- **SET TASK**
Extract only the lines running from the top of the entries to the line that holds "PI = math.pi". Include that line and omit the pictures.

- **EXCERPTED RECORDS**
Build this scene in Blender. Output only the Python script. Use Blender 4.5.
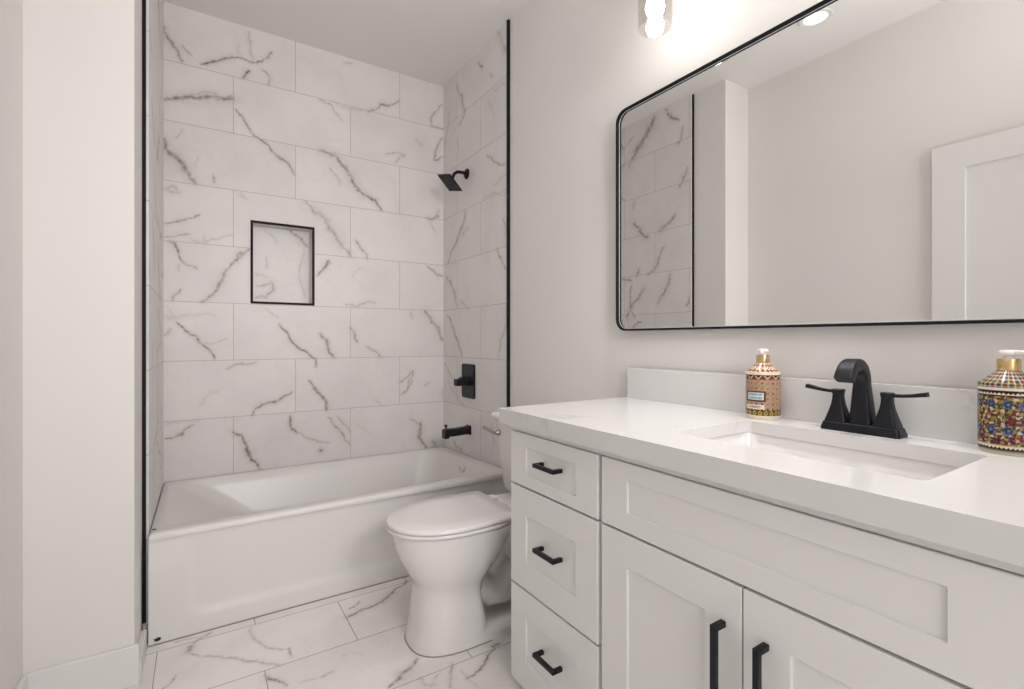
import bpy, bmesh, math, random
import numpy as np
from mathutils import Vector, Matrix

for o in list(bpy.data.objects): bpy.data.objects.remove(o)
SC = bpy.context.scene
COL = SC.collection
random.seed(7)
PI = math.pi

# ------------------------------------------------------------------ camera
F, TH, CY, H = 487.77, 0.5697, 339.7, 1.054          # focal length in px, yaw, horizon row, eye height
cd = bpy.data.cameras.new('camera'); cam = bpy.data.objects.new('camera', cd); COL.objects.link(cam)
cam.location = (0, 0, H); cam.rotation_euler = (PI/2, 0, -TH)
cd.sensor_fit = 'HORIZONTAL'; cd.sensor_width = 36; cd.lens = 36*F/1024
cd.shift_y = (CY-344.5)/1024; cd.clip_start = 0.02
SC.camera = cam

# ------------------------------------------------------------------ world, exposure, large lights
w = bpy.data.worlds.new('world'); SC.world = w; w.use_nodes = True
w.node_tree.nodes['Background'].inputs[0].default_value = (1.0, 0.97, 0.94, 1)
w.node_tree.nodes['Background'].inputs[1].default_value = 0.9
vs = SC.view_settings
vs.view_transform = 'Standard'; vs.look = 'None'; vs.gamma = 1; vs.exposure = 0.57; vs.use_curve_mapping = False

def light(name, kind, loc, energy, color=(1, 1, 1), size=0.1, rot=(0, 0, 0), size_y=None):
    l = bpy.data.lights.new(name, kind); l.energy = energy; l.color = color
    if kind == 'AREA':
        l.shape = 'RECTANGLE' if size_y else 'DISK'; l.size = size
        if size_y: l.size_y = size_y
    else: l.shadow_soft_size = size
    o = bpy.data.objects.new(name, l); COL.objects.link(o); o.location = loc; o.rotation_euler = rot
    return o
BULB_W, DOWN_W, DOORWAY_FILL_W, CEILING_FILL_W = 0, 0, 11.5, 5.0
ALCOVE_FILL_W = 3.8
BULBD_W = 0.9
BULB_E = 17.0
WARM = (1.0, 0.965, 0.945)
# added fill light, unseen, shining in through the doorway behind the camera
light('doorway_fill', 'AREA', (0.05, -1.6, 1.5), DOORWAY_FILL_W, (1.0, 0.98, 0.96), 1.2, (math.radians(90), 0, 0), 1.8)
# added fill light near the camera, brightens the tub alcove
af = light('alcove_fill', 'AREA', (.66, -.62, 1.75), ALCOVE_FILL_W, (1.0, 0.985, 0.985), .5)
af.rotation_euler = (Vector((.62, 2.93, 1.25))-Vector(af.location)).to_track_quat('-Z', 'Y').to_euler(); af.data.spread = math.radians(85)
light('ceiling_fill', 'AREA', (0.40, -.30, 1.5), CEILING_FILL_W, (1.0, 0.985, 0.98), .5, (math.radians(180-30), 0, 0)).data.spread = math.radians(100)  # added fill light, aimed up and forward to brighten the ceiling

# ------------------------------------------------------------------ helpers
def setmat(o, m):
    if m: o.data.materials.append(m)
def obj(name, bm, m=None, parent=None, smooth=False, angle=40):
    me = bpy.data.meshes.new(name); bmesh.ops.recalc_face_normals(bm, faces=bm.faces); bm.to_mesh(me); bm.free()
    o = bpy.data.objects.new(name, me); COL.objects.link(o); setmat(o, m)
    if smooth:
        for p in me.polygons: p.use_smooth = True
        if angle < 180:
            try: me.set_sharp_from_angle(angle=math.radians(angle))
            except Exception: pass
    if parent: o.parent = parent
    return o
def tag(o, label, cat, group=None):
    o['label'] = label; o['category'] = cat
    if group: o['group'] = group
    return o
def struct(o): o['kind'] = 'structure'; return o
def thing(name, label, cat, loc, group=None):
    o = bpy.data.objects.new(name, None); COL.objects.link(o); o.location = loc; o.empty_display_size = 0.05
    return tag(o, label, cat, group)
def part(name, bm, m, root, smooth=False, angle=40, label=None):
    """bm in world coordinates; root (an Empty or mesh whose world location is root_loc)"""
    L = Vector(root['_l']) if '_l' in root else root.location
    bmesh.ops.translate(bm, verts=bm.verts, vec=-Vector(L))
    o = obj(name, bm, m, root, smooth, angle)
    if label: o['label'] = label
    return o
def sub(name, bm, m, par, L, smooth=False, angle=40):
    bmesh.ops.translate(bm, verts=bm.verts, vec=-Vector(L))
    return obj(name, bm, m, par, smooth, angle)
def box(bm, lo, hi, bev=0, seg=2):
    v = [bm.verts.new((x, y, z)) for x in (lo[0], hi[0]) for y in (lo[1], hi[1]) for z in (lo[2], hi[2])]
    fs = [(0, 1, 3, 2), (4, 6, 7, 5), (0, 4, 5, 1), (2, 3, 7, 6), (0, 2, 6, 4), (1, 5, 7, 3)]
    faces = [bm.faces.new([v[i] for i in f]) for f in fs]
    if bev > 0:
        es = list({e for f in faces for e in f.edges})
        bmesh.ops.bevel(bm, geom=es, offset=bev, segments=seg, affect='EDGES', profile=0.5)
    return bm
def B(lo, hi, bev=0, seg=2): return box(bmesh.new(), lo, hi, bev, seg)
def loft(bm, rings, cap0=True, cap1=True, closed=True):
    vr = [[bm.verts.new(p) for p in r] for r in rings]
    n = len(vr[0])
    for a, b in zip(vr[:-1], vr[1:]):
        for i in range(n if closed else n-1):
            j = (i+1) % n
            try: bm.faces.new((a[i], a[j], b[j], b[i]))
            except ValueError: pass
    if cap0: bm.faces.new(list(reversed(vr[0])))
    if cap1: bm.faces.new(vr[-1])
    return bm
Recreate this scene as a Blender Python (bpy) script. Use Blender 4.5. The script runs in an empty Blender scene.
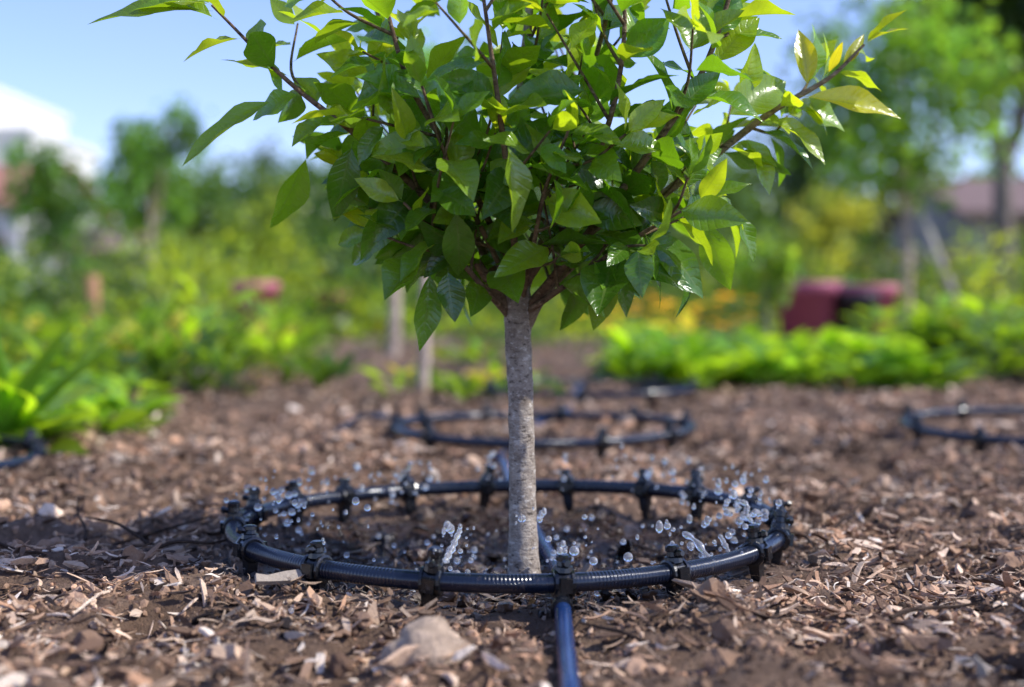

- **SOLUTION TO THE EXERCISE**
Build this scene in Blender. Output only the Python script. Use Blender 4.5.
import bpy, bmesh, math, random
import numpy as np
from mathutils import Vector, Matrix

for o in list(bpy.data.objects): bpy.data.objects.remove(o)
SC = bpy.context.scene
COL = SC.collection
random.seed(7)
PI = math.pi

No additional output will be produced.